**The task**. Can you output the material exactly as written, minus any pictures it holds?
^^^^^^^^^^^^^^^^
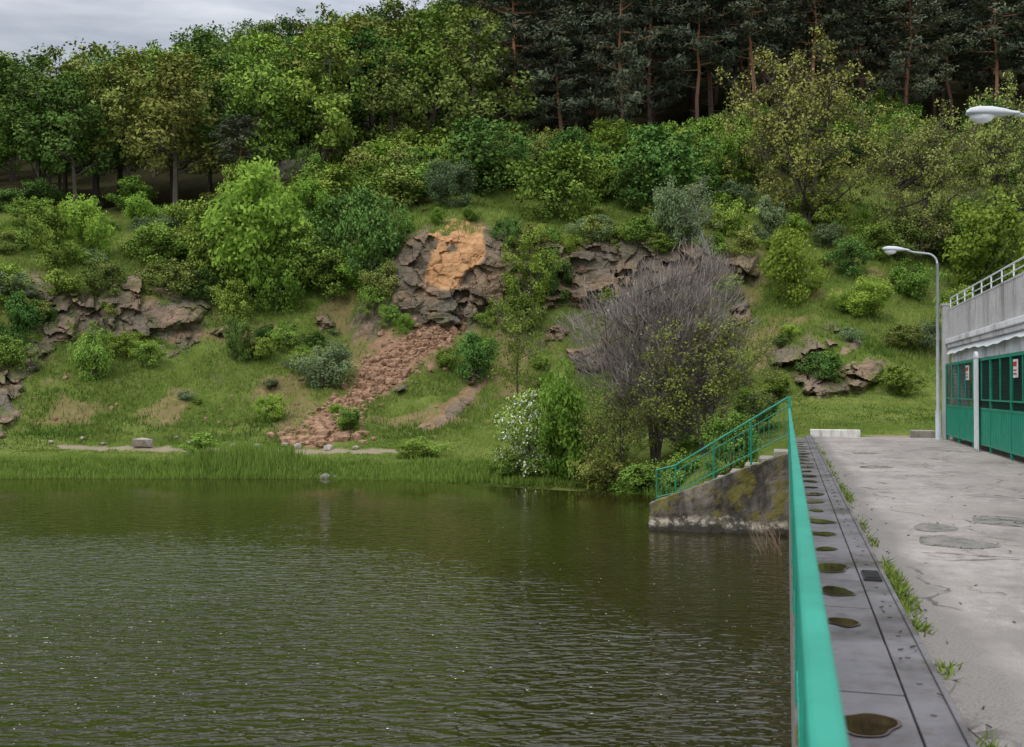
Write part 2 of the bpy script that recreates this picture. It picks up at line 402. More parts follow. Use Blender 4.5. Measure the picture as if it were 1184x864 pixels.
# rocks
bm=bmesh.new();bmesh.ops.create_icosphere(bm,subdivisions=1,radius=1)
RV=np.array([v.co[:] for v in bm.verts]);RT=np.array([[v.index for v in f.verts] for f in bm.faces]);bm.free()
def rock_mesh(name,items,mat_,seed=0):
    r=np.random.RandomState(seed);VV=[];TT=[];n=0
    for (x,y,z,s) in items:
        q=r.uniform(.7,1.3,(len(RV),1))*RV;q=np.sign(q)*np.abs(q)**.8
        q=q*np.array([s*r.uniform(.7,1.3),s*r.uniform(.6,1.1),s*r.uniform(.45,.9)])
        t=r.uniform(0,6.28);c,s_=math.cos(t),math.sin(t);q=q@np.array([[c,-s_,0],[s_,c,0],[0,0,1]])
        VV.append(q+np.array([x,y,z]));TT.append(RT+n);n+=len(RV)
    V=np.concatenate(VV);return mk_mesh(name,V,np.concatenate(TT),[mat_])
def mat_stone(name,c1,c2):
    m,nt,out=newmat(name);n=N(nt);b=n.noise(n.pos(),3,5,.7)
    n.diffuse(out,n.mix(n.ramp(b.outputs[0],[(.3,0),(.7,1)]),c1,c2),n.bump(b.outputs[0],.5,.06));return m
M_deb=mat_stone('debris_stone',(.14,.078,.05),(.42,.265,.17));M_bould=mat_stone('boulder_stone',(.22,.185,.15),(.42,.37,.32))
items=[]
for i in range(1500):
    t=rng.rand()*5;k=int(t);f=t-k;a=SCREE[k];b=SCREE[k+1]
    w=a[2]+(b[2]-a[2])*f
    u=a[0]+(b[0]-a[0])*f+rng.randn()*w*.7;v=a[1]+(b[1]-a[1])*f+rng.randn()*w*.36
    if v>515: continue
    x,y,z=hit(u,v);items.append((x,y,z+.02,float(np.clip(.04+rng.exponential(.06),.04,.42))*(1.35 if t>3.5 else 1)))
for i in range(90):
    x,y,z=hit(rng.normal(365,24),rng.normal(507,5));items.append((x,y,z+.05,rng.uniform(.12,.38)))
for i in range(90):
    x,y,z=hit(rng.uniform(0,760),rng.uniform(390,515));items.append((x,y,z+.03,rng.uniform(.05,.18)))
add('rockfall_debris',rock_mesh('rockfall_debris',items,M_deb,3))
for (u,v,s) in [(166,517,.55),(270,517,.18),(297,517,.2),(205,507,.15),(120,514,.14),(380,520,.26),(96,508,.17),(222,514,.24),(330,516,.2),(60,512,.15),(345,518,.22),(412,519,.16)]:
    x,y,z=hit(u,v);add('boulder',rock_mesh('boulder',[(0,0,s*.35,s)],M_bould,int(u)),loc=(x,y,z))
add('boulder',rock_mesh('boulder',[(0,0,-.05,.28),(.4,.1,-.08,.18)],mat_stone('wet_stone',(.10,.09,.075),(.26,.235,.2)),77),loc=((377-592)/F*40.9,40.9,WATER+.08))
# ---------------------------------------------------------------- trees
def tubes_np(paths,sides=5):
    V=[];Q=[];n=0
    for pts,rad in paths:
        P=np.array(pts,float);k=len(P)
        d=np.gradient(P,axis=0);d/=np.linalg.norm(d,axis=1,keepdims=True)+1e-9
        ref=np.array([0,0,1.]) if abs(d[0,2])<.9 else np.array([1.,0,0])
        u=np.cross(d,ref);u/=np.linalg.norm(u,axis=1,keepdims=True)+1e-9;w=np.cross(d,u)
        t=np.arange(sides)*2*np.pi/sides;R=np.array(rad)[:,None,None]
        ring=P[:,None]+R*(u[:,None]*np.cos(t)[None,:,None]+w[:,None]*np.sin(t)[None,:,None])
        V.append(ring.reshape(-1,3))
        i=n+np.arange(k-1)[:,None]*sides+np.arange(sides)[None];j=n+np.arange(k-1)[:,None]*sides+((np.arange(sides)+1)%sides)[None]
        Q.append(np.stack([i,j,j+sides,i+sides],-1).reshape(-1,4));n+=k*sides
    return np.concatenate(V),np.concatenate(Q)
def leaf_quads(r,C,R,n,size,aspect,center,flat=.8,out_bias=.6,up=.5,tint=None,align=None):
    N_=len(C)*n
    c=np.repeat(C,n,0);rad=np.repeat(R,n)[:,None]
    g=r.randn(N_,3);g/=np.linalg.norm(g,axis=1,keepdims=True);g*=r.rand(N_,1)**.5
    g[:,2]*=flat
    p=c+g*rad
    o=p-center;o/=np.linalg.norm(o,axis=1,keepdims=True)+1e-6
    nn=r.randn(N_,3)*.75+o*out_bias+np.array([0,0,up]);nn/=np.linalg.norm(nn,axis=1,keepdims=True)
    if align is None: t=np.cross(nn,r.randn(N_,3))
    else: t=o*align+r.randn(N_,3)*.6+np.array([0,0,.5])
    t/=np.linalg.norm(t,axis=1,keepdims=True)+1e-6
    b=np.cross(nn,t);b/=np.linalg.norm(b,axis=1,keepdims=True)+1e-6
    s=size*r.uniform(.6,1.35,(N_,1))*.5
    V=np.stack([p-t*s,p+b*s*aspect,p+t*s,p-b*s*aspect],1).reshape(-1,3)
    Q=np.arange(N_*4).reshape(-1,4)
    tb=np.repeat(r.rand(len(C)) if tint is None else tint,n)
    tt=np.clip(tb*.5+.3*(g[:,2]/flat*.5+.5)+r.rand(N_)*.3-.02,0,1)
    return V,Q,np.repeat(tt,4)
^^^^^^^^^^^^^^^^
**Result of this task**.
Write part 2 of the bpy script that recreates this picture. It picks up at line 402. More parts follow. Use Blender 4.5. Measure the picture as if it were 1184x864 pixels.
# rocks
bm=bmesh.new();bmesh.ops.create_icosphere(bm,subdivisions=1,radius=1)
RV=np.array([v.co[:] for v in bm.verts]);RT=np.array([[v.index for v in f.verts] for f in bm.faces]);bm.free()
def rock_mesh(name,items,mat_,seed=0):
    r=np.random.RandomState(seed);VV=[];TT=[];n=0
    for (x,y,z,s) in items:
        q=r.uniform(.7,1.3,(len(RV),1))*RV;q=np.sign(q)*np.abs(q)**.8
        q=q*np.array([s*r.uniform(.7,1.3),s*r.uniform(.6,1.1),s*r.uniform(.45,.9)])
        t=r.uniform(0,6.28);c,s_=math.cos(t),math.sin(t);q=q@np.array([[c,-s_,0],[s_,c,0],[0,0,1]])
        VV.append(q+np.array([x,y,z]));TT.append(RT+n);n+=len(RV)
    V=np.concatenate(VV);return mk_mesh(name,V,np.concatenate(TT),[mat_])
def mat_stone(name,c1,c2):
    m,nt,out=newmat(name);n=N(nt);b=n.noise(n.pos(),3,5,.7)
    n.diffuse(out,n.mix(n.ramp(b.outputs[0],[(.3,0),(.7,1)]),c1,c2),n.bump(b.outputs[0],.5,.06));return m
M_deb=mat_stone('debris_stone',(.14,.078,.05),(.42,.265,.17));M_bould=mat_stone('boulder_stone',(.22,.185,.15),(.42,.37,.32))
items=[]
for i in range(1500):
    t=rng.rand()*5;k=int(t);f=t-k;a=SCREE[k];b=SCREE[k+1]
    w=a[2]+(b[2]-a[2])*f
    u=a[0]+(b[0]-a[0])*f+rng.randn()*w*.7;v=a[1]+(b[1]-a[1])*f+rng.randn()*w*.36
    if v>515: continue
    x,y,z=hit(u,v);items.append((x,y,z+.02,float(np.clip(.04+rng.exponential(.06),.04,.42))*(1.35 if t>3.5 else 1)))
for i in range(90):
    x,y,z=hit(rng.normal(365,24),rng.normal(507,5));items.append((x,y,z+.05,rng.uniform(.12,.38)))
for i in range(90):
    x,y,z=hit(rng.uniform(0,760),rng.uniform(390,515));items.append((x,y,z+.03,rng.uniform(.05,.18)))
add('rockfall_debris',rock_mesh('rockfall_debris',items,M_deb,3))
for (u,v,s) in [(166,517,.55),(270,517,.18),(297,517,.2),(205,507,.15),(120,514,.14),(380,520,.26),(96,508,.17),(222,514,.24),(330,516,.2),(60,512,.15),(345,518,.22),(412,519,.16)]:
    x,y,z=hit(u,v);add('boulder',rock_mesh('boulder',[(0,0,s*.35,s)],M_bould,int(u)),loc=(x,y,z))
add('boulder',rock_mesh('boulder',[(0,0,-.05,.28),(.4,.1,-.08,.18)],mat_stone('wet_stone',(.10,.09,.075),(.26,.235,.2)),77),loc=((377-592)/F*40.9,40.9,WATER+.08))
# ---------------------------------------------------------------- trees
def tubes_np(paths,sides=5):
    V=[];Q=[];n=0
    for pts,rad in paths:
        P=np.array(pts,float);k=len(P)
        d=np.gradient(P,axis=0);d/=np.linalg.norm(d,axis=1,keepdims=True)+1e-9
        ref=np.array([0,0,1.]) if abs(d[0,2])<.9 else np.array([1.,0,0])
        u=np.cross(d,ref);u/=np.linalg.norm(u,axis=1,keepdims=True)+1e-9;w=np.cross(d,u)
        t=np.arange(sides)*2*np.pi/sides;R=np.array(rad)[:,None,None]
        ring=P[:,None]+R*(u[:,None]*np.cos(t)[None,:,None]+w[:,None]*np.sin(t)[None,:,None])
        V.append(ring.reshape(-1,3))
        i=n+np.arange(k-1)[:,None]*sides+np.arange(sides)[None];j=n+np.arange(k-1)[:,None]*sides+((np.arange(sides)+1)%sides)[None]
        Q.append(np.stack([i,j,j+sides,i+sides],-1).reshape(-1,4));n+=k*sides
    return np.concatenate(V),np.concatenate(Q)
def leaf_quads(r,C,R,n,size,aspect,center,flat=.8,out_bias=.6,up=.5,tint=None,align=None):
    N_=len(C)*n
    c=np.repeat(C,n,0);rad=np.repeat(R,n)[:,None]
    g=r.randn(N_,3);g/=np.linalg.norm(g,axis=1,keepdims=True);g*=r.rand(N_,1)**.5
    g[:,2]*=flat
    p=c+g*rad
    o=p-center;o/=np.linalg.norm(o,axis=1,keepdims=True)+1e-6
    nn=r.randn(N_,3)*.75+o*out_bias+np.array([0,0,up]);nn/=np.linalg.norm(nn,axis=1,keepdims=True)
    if align is None: t=np.cross(nn,r.randn(N_,3))
    else: t=o*align+r.randn(N_,3)*.6+np.array([0,0,.5])
    t/=np.linalg.norm(t,axis=1,keepdims=True)+1e-6
    b=np.cross(nn,t);b/=np.linalg.norm(b,axis=1,keepdims=True)+1e-6
    s=size*r.uniform(.6,1.35,(N_,1))*.5
    V=np.stack([p-t*s,p+b*s*aspect,p+t*s,p-b*s*aspect],1).reshape(-1,3)
    Q=np.arange(N_*4).reshape(-1,4)
    tb=np.repeat(r.rand(len(C)) if tint is None else tint,n)
    tt=np.clip(tb*.5+.3*(g[:,2]/flat*.5+.5)+r.rand(N_)*.3-.02,0,1)
    return V,Q,np.repeat(tt,4)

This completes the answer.